I still find this whole topic silly because as far as I know, objectively a kilobyte is and will always be 1024 bytes.

My IT teacher back in the days taught me that they only started saying “it’s actually 1000 bytes” for the dummies who can’t remember the 1024 and are like “UHH BUT IT’S KILO HURR DURR”, lol.

But yes I am aware that they tried to introduce kibibytes / kilobytes in 2000 but it never really managed to push through - It’s not really used… It was an attempt to make it more clear but it didn’t really work out.

I’ll always say that a kilobyte is 1024 bytes and nothing will change that. :stuck_out_tongue_closed_eyes:

You might aswell ask “What’s a kilo” if you really want to use 1000 as the correct answer tbh.

I’d prefer macdguys method of saying “in decimal form” (or binary form if the answer is 1024), as kibibytes is something that never really managed to… push through.

I’d definitely prefer “in binary form” though, as the decimal form has nothing to do with IT anymore but with mathematics.
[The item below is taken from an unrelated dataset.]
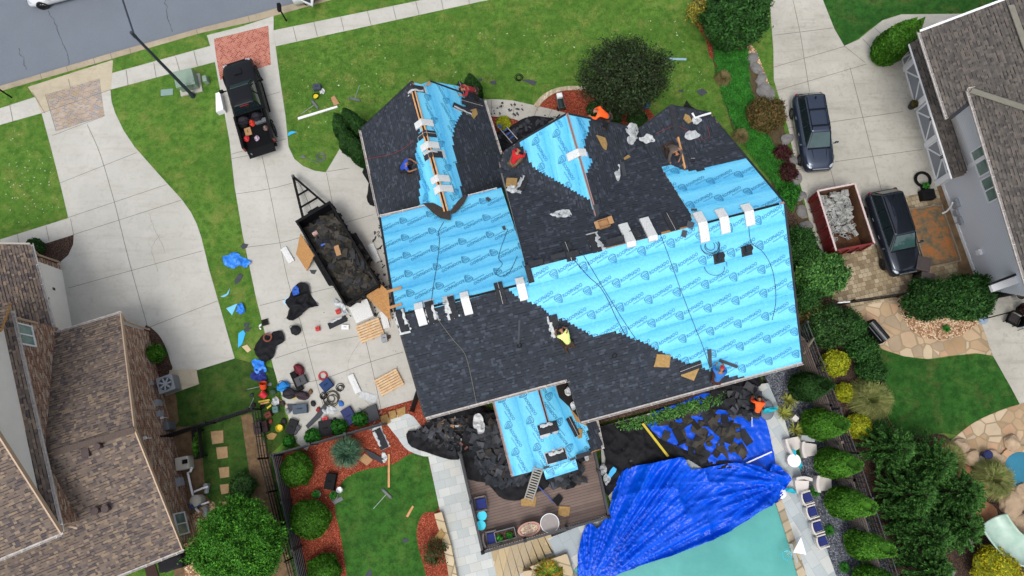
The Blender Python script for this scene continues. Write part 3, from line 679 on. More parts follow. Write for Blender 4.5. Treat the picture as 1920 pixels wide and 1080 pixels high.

Because having the otherwise universal prefix for “thousand” stand for a different value in a single specific case makes a lot of sense. In a metric system based on universal, easily remembered prefixes, no less.

Still, I do agree the question should be changed to prevent confusion, wrong answers and arguments.

It’s one thing to discuss which phrasing is the most correct while confusing the least amount of players, another to push your personal preference because you’re used to it…

And IT is based on mathematics.

I’ve updated the question to:

“According to the International System of Units, how many bytes are in a kilobyte of RAM?”